If you're familiar at all with the Oprah empire, then you know that she asks all her highlighted guests one question: "What do you know for sure?" Sometimes the answers are poignant and profound. Sometimes they're goofy and light. Recently the actress Julianna Margulies (you'd know her from ER, but she recently started the series The Good Wife) discussed finally understanding the wisdom of her mother's words, "This is only a moment, this is not the rest of your life." Those words ARE especially good for those of us young moms to remember when the baby is waking up again in the wee hours of the morning or hanging desperately from our leg while we're trying to cook dinner or screaming in indignant anger as we determinedly walk past the 10ft display of goldfish crackers and Elmos in the middle of WalMart.

Because I'm a little egocentric, I started to wonder what I would tell Oprah if she ever asked me her signature question. What do I know for sure? Well, not a whole lot at 27, but definitely a lot more than I knew at 17. As I've mentioned before, I'm counting on that life-learning trend to continue with age.

After a very underwhelming amount of thought, this is what I know for sure: Problems are always smaller in the morning. My mind does two things to me at night. It very easily distorts the amount of tomorrow's work into giant, gnarled beasts of things and then it very easily becomes overwhelmed by the impossibility of defeating them. Once that gets going, it is a tail-chasing, chicken-or-the-egg cycle that just compounds upon itself until I go to bed exhausted for tomorrow before it even gets here.

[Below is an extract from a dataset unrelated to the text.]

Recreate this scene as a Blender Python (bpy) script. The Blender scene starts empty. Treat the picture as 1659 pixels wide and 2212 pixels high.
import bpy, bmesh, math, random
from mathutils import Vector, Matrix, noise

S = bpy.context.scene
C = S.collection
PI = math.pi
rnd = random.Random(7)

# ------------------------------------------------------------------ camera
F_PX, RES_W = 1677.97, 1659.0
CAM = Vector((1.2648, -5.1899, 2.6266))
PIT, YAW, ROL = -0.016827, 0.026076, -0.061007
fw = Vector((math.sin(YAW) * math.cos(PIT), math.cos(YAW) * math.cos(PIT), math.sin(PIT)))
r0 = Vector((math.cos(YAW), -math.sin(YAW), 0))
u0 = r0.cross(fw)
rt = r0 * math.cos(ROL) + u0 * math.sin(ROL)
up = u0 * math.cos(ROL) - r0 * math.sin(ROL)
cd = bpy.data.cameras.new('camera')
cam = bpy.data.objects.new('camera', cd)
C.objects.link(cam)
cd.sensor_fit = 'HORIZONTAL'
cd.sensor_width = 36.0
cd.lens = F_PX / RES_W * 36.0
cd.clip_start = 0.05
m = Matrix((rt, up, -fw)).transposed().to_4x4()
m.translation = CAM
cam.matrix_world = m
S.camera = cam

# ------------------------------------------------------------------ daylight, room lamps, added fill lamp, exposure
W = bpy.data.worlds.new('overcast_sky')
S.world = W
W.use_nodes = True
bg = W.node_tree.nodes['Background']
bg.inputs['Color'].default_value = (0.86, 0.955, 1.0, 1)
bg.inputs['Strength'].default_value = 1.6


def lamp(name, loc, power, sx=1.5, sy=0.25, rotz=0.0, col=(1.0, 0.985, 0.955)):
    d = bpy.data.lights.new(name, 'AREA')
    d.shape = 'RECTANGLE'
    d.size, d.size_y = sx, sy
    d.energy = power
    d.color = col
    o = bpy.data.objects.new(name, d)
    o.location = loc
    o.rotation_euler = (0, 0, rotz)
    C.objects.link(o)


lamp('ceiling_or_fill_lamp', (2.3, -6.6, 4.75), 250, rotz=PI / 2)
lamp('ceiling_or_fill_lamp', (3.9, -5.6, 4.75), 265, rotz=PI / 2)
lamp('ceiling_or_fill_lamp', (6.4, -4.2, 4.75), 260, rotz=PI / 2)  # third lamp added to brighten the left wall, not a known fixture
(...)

A "Please help me God!" prayer. A night's sleep. And then...the morning comes. Dawn's light acts as an amulet against the overwhelming thoughts of night. In the morning it all seems like so much less of a problem. In the morning the day looks not only do-able, but dare I say, enjoyable. In the morning there is a new hope.

That is what I know for sure. And now when I start to feel overwhelmed by what I am supposed to get done in the upcoming day and wonder how I am ever going to produce what I am expected to produce and live through it, instead of fretting over it I finish this day as best as I can then I go to sleep. Because I know that problems always seem smaller in the morning.

If Oprah were to ask you her signature question, what would you say?

1 comment:

Cayce said...

Soooo true! I don't know how many times I have heard my mom say the same thing to me! "Just go to bed, Caycegirl, it will all be better in the morning." And it never fails. It always is.